Na seção 11° Continente, dedicada a autoralidades planetárias, entra em campo a argentina Lucrecia Martel com o ensaio documental "Nuestra Tierra", sobre o assassinato do líder indígena Javier Chocobar. Ao lado dela está o galego Oliver Laxe, com "Sirât", que representa a Espanha na caça às estatuetas da Academia de Hollywood.

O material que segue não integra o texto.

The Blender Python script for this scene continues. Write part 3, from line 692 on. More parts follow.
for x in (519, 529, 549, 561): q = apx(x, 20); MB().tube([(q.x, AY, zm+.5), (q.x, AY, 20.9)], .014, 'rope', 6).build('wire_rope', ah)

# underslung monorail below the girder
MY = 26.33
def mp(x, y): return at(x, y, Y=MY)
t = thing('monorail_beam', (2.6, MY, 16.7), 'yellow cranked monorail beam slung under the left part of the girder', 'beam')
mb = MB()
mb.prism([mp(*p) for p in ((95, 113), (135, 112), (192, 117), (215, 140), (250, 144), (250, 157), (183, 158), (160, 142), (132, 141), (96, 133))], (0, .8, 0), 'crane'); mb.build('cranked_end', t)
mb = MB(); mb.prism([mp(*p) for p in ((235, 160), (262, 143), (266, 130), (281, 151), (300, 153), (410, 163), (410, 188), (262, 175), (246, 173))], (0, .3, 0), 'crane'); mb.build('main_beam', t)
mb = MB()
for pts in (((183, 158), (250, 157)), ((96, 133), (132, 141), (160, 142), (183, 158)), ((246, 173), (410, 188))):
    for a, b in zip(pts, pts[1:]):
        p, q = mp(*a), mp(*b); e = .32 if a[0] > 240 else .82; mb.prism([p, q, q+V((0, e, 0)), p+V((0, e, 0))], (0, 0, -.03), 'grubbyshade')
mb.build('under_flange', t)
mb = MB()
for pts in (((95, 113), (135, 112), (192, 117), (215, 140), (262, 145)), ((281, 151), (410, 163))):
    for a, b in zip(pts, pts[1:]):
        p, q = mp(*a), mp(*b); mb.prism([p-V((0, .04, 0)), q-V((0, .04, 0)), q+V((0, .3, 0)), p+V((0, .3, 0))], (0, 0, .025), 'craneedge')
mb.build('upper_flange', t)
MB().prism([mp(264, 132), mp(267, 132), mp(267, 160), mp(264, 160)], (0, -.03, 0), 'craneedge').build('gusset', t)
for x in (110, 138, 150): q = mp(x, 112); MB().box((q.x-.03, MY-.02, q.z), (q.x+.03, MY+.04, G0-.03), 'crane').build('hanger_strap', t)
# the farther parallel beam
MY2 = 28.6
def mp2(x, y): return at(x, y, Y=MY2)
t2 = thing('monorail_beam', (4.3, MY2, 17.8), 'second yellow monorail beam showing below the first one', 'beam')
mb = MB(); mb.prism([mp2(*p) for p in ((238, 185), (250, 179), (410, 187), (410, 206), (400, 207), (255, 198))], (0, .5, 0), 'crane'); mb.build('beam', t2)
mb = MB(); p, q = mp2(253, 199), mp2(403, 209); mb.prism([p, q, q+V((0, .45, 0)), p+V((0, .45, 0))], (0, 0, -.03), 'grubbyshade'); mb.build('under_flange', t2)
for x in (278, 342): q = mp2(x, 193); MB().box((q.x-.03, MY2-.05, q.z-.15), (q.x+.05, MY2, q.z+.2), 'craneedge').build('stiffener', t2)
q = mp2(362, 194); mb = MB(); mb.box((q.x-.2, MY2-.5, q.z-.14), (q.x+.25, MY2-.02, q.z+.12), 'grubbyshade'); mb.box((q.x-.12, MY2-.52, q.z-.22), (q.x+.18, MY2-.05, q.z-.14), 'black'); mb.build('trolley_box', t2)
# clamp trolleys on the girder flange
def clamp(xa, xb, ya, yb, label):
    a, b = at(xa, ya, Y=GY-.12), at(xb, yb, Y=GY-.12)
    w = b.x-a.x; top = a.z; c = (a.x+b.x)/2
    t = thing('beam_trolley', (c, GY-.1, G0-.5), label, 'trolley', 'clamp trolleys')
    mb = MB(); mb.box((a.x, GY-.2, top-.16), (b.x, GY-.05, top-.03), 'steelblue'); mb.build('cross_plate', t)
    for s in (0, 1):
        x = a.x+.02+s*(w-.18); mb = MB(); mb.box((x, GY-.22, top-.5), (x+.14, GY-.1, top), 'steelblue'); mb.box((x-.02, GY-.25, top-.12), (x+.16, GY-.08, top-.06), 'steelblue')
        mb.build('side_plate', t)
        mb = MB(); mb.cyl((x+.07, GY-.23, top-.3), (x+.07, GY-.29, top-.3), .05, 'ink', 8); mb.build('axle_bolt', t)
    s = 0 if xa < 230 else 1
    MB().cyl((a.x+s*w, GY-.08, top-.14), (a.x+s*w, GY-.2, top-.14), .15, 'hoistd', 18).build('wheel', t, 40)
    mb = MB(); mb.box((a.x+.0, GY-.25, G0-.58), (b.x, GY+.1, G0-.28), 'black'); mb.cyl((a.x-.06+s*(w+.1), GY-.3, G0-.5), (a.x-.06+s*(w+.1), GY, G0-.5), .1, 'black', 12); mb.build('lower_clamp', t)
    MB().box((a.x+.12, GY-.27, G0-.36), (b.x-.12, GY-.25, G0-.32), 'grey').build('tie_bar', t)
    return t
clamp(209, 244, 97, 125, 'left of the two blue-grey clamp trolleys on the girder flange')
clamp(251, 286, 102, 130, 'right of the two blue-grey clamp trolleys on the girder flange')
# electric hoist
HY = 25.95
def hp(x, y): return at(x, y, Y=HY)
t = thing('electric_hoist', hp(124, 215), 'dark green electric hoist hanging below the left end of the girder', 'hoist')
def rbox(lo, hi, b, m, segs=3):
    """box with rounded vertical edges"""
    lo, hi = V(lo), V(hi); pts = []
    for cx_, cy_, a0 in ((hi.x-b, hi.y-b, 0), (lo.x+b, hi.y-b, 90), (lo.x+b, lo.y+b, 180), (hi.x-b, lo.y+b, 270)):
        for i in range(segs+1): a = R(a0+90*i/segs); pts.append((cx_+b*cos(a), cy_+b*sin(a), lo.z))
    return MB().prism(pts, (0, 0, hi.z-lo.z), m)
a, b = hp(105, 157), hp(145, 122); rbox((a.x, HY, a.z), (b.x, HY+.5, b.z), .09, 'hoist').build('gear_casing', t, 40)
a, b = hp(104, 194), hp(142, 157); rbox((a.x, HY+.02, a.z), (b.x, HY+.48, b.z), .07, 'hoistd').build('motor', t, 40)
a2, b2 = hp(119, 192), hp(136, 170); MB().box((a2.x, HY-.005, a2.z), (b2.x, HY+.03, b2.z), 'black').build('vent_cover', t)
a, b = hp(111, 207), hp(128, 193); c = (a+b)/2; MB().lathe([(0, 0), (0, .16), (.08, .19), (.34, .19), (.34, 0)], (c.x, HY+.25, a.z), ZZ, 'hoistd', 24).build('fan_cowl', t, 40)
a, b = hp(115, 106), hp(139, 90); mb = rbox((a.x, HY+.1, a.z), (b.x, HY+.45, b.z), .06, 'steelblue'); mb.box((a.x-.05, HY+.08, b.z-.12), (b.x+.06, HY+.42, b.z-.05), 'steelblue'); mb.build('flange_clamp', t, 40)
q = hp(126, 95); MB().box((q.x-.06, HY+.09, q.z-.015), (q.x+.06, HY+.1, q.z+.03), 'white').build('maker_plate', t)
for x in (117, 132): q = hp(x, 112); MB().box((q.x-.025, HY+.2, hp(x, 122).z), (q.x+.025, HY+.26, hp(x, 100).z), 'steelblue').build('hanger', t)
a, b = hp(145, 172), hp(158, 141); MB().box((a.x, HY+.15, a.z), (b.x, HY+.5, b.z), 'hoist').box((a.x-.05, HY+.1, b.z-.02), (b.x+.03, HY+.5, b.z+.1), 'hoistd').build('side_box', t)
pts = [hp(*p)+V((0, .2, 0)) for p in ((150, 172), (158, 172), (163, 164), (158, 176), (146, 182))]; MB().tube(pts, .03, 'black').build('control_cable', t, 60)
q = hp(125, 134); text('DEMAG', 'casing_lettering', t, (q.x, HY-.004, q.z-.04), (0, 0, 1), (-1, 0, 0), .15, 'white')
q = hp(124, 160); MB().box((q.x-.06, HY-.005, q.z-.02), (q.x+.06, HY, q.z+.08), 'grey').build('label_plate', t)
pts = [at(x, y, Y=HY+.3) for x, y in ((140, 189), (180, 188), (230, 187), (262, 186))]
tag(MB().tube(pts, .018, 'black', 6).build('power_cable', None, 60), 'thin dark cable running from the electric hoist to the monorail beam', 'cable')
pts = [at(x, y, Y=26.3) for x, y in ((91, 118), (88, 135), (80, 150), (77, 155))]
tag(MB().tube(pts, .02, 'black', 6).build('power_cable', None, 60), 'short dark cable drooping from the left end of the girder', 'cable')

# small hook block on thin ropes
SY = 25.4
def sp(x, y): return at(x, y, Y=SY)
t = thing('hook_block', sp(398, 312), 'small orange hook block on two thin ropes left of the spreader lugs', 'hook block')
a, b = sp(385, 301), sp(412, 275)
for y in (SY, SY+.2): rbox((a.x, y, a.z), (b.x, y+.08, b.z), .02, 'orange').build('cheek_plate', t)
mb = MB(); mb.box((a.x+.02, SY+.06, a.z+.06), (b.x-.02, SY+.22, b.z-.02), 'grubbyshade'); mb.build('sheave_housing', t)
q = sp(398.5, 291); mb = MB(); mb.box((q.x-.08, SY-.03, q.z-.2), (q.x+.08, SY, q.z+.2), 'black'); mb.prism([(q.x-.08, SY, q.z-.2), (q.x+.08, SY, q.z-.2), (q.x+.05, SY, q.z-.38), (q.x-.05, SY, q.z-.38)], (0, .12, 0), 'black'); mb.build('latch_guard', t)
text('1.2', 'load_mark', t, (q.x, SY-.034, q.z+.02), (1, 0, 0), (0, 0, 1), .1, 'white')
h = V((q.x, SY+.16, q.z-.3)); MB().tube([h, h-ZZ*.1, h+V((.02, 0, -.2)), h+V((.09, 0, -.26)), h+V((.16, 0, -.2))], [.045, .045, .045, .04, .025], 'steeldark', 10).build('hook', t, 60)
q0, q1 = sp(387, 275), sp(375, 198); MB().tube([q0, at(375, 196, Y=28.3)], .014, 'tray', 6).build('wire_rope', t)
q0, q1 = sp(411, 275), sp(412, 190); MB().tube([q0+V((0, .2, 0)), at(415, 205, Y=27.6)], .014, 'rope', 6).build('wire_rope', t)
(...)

O encerramento será no dia 6, com a projeção do épico "Palestina 36", de Annemarie Jacir. Seu enredo se passa em 1936 e Jeremy Irons é um dos astros em seu elenco, que traz ainda Hiam Abbas. Mais famosa estrela palestina, ela deu uma recente masterclass no Festival do Cairo para falar de destrezas estéticas em prol de embates éticos na fricção entre a tela grande e os fronts bélicos. Promete repetir sua militância em Marrakech. Amparado no talento de Hiam e de Irons, o filme de Annemarie Jacir mostra que, na segunda metade dos anos 1930, vilarejos por toda a Palestina se insurgem contra o domínio colonial britânico. Na ocasião, Yusuf (Karim Daouad Anaya), que tenta construir sua vida para além dessa crescente agitação, se vê dividido entre sua casa na região rural e a inquietude de Jerusalém. Mas a História é implacável. Com o aumento do número de imigrantes judeus fugindo do antissemitismo na Europa e a população palestina se unindo na maior e mais longa revolta contra os 30 anos desse domínio colonial, tudo parece se encaminhar em direção a um conflito inevitável, em um momento decisivo para o Império Britânico e o futuro de toda a região.

Esse é o tipo de painel geográfico que injeta nitroglicerina política - e também poética - no Festival de Marrakech, que almeja, uma vez mais, provar que sua grade de filmes é a maior diversão.